[Start of INFORMATION SUPPLIED]
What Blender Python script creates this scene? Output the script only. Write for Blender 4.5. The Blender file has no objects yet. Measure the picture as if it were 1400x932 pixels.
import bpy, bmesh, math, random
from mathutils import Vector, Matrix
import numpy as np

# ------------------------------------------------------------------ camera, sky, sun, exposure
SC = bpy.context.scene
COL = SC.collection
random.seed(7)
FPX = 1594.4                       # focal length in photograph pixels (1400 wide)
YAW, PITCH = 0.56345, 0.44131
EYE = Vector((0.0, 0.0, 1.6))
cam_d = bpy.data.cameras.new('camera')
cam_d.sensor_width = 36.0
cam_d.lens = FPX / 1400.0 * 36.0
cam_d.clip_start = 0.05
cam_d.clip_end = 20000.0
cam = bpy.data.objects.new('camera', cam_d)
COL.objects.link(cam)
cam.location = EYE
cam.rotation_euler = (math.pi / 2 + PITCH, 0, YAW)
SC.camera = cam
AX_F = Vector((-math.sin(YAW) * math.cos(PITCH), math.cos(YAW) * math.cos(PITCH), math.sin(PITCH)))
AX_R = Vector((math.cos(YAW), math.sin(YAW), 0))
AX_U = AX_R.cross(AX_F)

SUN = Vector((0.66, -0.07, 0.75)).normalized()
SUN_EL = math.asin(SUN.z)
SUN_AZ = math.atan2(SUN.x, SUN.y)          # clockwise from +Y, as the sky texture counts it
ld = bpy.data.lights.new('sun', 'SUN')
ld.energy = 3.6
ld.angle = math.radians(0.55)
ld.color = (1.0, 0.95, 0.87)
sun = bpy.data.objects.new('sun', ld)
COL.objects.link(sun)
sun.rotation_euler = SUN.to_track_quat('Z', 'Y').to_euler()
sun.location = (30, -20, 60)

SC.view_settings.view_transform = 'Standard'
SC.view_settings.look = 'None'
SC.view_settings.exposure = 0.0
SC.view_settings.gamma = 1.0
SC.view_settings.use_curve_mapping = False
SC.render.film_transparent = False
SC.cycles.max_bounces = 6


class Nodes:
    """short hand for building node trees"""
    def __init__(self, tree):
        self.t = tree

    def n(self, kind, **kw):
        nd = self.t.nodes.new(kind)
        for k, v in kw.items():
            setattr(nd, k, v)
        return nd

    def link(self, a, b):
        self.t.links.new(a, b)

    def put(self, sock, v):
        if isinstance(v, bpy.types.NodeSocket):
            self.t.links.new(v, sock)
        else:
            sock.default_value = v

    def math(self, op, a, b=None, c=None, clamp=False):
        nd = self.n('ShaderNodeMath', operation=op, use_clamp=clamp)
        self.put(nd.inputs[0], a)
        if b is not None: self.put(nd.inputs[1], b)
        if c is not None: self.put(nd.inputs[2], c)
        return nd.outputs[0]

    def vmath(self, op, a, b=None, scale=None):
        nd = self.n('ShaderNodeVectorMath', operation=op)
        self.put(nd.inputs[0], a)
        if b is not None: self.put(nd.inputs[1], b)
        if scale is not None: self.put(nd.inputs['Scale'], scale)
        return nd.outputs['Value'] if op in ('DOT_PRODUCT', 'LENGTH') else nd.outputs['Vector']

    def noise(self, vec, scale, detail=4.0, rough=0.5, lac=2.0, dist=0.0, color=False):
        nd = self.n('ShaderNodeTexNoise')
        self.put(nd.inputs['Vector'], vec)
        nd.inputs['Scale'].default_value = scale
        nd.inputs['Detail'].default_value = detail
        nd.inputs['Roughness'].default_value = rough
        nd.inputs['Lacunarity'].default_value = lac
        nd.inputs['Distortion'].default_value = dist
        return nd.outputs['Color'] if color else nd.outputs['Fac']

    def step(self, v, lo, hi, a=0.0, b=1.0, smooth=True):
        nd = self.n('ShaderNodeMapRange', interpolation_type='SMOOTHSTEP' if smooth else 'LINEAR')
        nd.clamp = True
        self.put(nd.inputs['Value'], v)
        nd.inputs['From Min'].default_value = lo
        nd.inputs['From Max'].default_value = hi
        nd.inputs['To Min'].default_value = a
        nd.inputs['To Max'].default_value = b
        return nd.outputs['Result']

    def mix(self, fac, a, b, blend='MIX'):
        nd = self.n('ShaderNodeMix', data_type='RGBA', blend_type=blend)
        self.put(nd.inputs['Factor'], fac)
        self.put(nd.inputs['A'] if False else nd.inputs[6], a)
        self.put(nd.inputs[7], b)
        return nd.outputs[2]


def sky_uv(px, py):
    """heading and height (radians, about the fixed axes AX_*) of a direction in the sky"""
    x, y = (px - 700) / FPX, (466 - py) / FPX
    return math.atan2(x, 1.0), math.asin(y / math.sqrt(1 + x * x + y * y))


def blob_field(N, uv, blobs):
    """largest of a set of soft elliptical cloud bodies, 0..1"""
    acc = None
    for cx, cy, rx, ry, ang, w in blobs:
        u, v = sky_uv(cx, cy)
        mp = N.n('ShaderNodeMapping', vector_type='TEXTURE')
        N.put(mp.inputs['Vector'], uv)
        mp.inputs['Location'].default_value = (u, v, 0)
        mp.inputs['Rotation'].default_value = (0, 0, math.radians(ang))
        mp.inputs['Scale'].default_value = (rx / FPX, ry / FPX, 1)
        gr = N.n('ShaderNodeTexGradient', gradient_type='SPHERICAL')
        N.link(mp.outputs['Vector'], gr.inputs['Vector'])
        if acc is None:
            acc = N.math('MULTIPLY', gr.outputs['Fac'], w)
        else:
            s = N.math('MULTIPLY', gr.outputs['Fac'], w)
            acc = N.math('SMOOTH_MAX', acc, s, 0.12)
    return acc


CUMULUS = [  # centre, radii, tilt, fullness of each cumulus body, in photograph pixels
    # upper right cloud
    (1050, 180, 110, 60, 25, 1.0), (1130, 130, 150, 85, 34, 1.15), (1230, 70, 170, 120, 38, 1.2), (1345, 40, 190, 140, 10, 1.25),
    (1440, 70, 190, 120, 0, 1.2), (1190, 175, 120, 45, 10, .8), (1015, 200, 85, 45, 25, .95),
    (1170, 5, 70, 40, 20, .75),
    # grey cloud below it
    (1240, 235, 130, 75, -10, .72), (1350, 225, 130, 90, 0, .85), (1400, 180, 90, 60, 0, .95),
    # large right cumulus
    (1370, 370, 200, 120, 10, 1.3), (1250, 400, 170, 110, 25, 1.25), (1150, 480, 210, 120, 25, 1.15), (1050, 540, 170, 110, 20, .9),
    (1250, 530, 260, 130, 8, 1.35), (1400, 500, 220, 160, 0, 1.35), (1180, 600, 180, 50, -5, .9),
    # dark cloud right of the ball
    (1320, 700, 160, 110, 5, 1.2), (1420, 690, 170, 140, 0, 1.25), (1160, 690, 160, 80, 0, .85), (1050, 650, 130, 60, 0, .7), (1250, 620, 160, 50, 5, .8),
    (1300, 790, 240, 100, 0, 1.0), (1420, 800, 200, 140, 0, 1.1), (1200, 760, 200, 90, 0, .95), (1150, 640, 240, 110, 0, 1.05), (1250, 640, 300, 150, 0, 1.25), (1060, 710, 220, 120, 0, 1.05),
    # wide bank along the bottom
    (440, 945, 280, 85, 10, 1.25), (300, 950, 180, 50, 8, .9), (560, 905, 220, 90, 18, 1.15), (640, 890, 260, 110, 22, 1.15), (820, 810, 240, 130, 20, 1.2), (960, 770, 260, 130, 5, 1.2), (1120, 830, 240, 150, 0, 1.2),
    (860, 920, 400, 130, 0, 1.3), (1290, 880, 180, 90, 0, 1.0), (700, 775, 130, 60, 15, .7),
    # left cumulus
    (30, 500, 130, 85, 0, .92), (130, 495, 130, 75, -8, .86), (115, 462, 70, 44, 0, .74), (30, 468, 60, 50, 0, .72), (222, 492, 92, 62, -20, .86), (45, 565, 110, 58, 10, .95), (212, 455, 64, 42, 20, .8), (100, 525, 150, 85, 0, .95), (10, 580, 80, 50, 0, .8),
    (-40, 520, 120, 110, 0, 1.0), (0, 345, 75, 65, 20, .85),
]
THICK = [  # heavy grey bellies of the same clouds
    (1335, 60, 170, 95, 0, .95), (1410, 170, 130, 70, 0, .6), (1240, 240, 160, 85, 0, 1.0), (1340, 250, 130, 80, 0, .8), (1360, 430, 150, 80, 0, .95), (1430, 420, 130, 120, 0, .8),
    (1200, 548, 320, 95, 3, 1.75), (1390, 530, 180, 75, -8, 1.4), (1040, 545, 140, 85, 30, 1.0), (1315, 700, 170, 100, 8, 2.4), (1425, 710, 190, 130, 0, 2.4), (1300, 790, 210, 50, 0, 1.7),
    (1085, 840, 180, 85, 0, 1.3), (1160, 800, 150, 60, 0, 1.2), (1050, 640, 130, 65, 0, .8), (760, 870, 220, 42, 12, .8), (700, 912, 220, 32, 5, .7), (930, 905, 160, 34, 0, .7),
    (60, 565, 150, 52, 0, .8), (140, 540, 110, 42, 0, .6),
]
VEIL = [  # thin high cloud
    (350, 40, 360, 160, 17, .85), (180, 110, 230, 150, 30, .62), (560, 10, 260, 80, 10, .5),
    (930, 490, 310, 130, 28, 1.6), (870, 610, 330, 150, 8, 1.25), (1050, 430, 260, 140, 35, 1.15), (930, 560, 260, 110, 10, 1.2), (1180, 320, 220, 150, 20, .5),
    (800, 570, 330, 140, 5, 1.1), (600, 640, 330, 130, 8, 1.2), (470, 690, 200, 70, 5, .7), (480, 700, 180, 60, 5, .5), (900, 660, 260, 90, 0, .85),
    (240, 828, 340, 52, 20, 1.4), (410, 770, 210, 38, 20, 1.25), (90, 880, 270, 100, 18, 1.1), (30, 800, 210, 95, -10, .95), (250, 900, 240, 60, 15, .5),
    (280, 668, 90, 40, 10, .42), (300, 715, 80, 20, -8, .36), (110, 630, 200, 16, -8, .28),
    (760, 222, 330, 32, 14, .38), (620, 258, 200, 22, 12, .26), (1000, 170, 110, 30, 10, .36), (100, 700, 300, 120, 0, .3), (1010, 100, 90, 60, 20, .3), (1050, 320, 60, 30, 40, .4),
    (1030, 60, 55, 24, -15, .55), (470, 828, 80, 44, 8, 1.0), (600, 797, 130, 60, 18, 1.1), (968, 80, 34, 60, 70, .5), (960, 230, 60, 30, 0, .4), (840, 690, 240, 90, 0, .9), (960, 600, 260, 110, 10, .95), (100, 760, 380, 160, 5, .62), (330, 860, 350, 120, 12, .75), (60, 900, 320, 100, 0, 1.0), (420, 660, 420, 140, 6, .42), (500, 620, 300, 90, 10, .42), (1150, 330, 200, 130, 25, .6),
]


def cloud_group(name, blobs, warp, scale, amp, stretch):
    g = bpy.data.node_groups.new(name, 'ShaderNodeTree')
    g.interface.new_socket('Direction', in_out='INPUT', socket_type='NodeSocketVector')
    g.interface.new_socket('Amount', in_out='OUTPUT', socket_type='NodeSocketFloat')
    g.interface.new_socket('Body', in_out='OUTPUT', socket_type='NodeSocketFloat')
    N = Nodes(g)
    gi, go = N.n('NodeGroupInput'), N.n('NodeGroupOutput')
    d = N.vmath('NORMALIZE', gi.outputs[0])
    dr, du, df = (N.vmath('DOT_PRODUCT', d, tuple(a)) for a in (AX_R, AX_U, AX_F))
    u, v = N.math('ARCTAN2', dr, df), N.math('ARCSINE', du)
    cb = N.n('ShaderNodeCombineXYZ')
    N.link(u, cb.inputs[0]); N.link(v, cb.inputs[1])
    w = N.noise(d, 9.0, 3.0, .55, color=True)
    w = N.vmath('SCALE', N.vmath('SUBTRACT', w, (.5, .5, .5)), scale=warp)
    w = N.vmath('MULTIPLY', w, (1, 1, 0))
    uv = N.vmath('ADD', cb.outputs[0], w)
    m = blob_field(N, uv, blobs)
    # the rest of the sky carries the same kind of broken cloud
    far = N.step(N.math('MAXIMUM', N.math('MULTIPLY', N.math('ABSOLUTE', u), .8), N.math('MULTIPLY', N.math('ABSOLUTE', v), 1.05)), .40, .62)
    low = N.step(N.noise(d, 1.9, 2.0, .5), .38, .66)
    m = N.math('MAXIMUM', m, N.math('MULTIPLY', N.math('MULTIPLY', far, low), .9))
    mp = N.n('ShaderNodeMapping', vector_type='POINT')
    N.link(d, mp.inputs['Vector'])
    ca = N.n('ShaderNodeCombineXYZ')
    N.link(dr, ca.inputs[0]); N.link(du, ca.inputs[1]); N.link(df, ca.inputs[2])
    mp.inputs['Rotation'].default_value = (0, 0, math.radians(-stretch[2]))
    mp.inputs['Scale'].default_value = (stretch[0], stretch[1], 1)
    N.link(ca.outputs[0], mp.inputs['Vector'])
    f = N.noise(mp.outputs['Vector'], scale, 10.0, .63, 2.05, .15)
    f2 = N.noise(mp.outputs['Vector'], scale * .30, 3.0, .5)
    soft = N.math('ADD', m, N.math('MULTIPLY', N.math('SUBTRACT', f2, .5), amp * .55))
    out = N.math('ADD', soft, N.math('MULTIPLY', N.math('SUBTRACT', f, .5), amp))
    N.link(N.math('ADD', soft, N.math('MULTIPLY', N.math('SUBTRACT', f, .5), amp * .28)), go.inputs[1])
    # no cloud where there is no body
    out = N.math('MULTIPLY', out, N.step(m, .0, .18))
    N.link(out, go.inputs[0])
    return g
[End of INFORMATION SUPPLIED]
#### PROMPT
Reproduce only the lines from the top of the material through the one bearing "AX_U = AX_R.cross(AX_F)", each exactly as it stands.

#### ANSWER TO THE PROBLEM
What Blender Python script creates this scene? Output the script only. Write for Blender 4.5. The Blender file has no objects yet. Measure the picture as if it were 1400x932 pixels.
import bpy, bmesh, math, random
from mathutils import Vector, Matrix
import numpy as np

# ------------------------------------------------------------------ camera, sky, sun, exposure
SC = bpy.context.scene
COL = SC.collection
random.seed(7)
FPX = 1594.4                       # focal length in photograph pixels (1400 wide)
YAW, PITCH = 0.56345, 0.44131
EYE = Vector((0.0, 0.0, 1.6))
cam_d = bpy.data.cameras.new('camera')
cam_d.sensor_width = 36.0
cam_d.lens = FPX / 1400.0 * 36.0
cam_d.clip_start = 0.05
cam_d.clip_end = 20000.0
cam = bpy.data.objects.new('camera', cam_d)
COL.objects.link(cam)
cam.location = EYE
cam.rotation_euler = (math.pi / 2 + PITCH, 0, YAW)
SC.camera = cam
AX_F = Vector((-math.sin(YAW) * math.cos(PITCH), math.cos(YAW) * math.cos(PITCH), math.sin(PITCH)))
AX_R = Vector((math.cos(YAW), math.sin(YAW), 0))
AX_U = AX_R.cross(AX_F)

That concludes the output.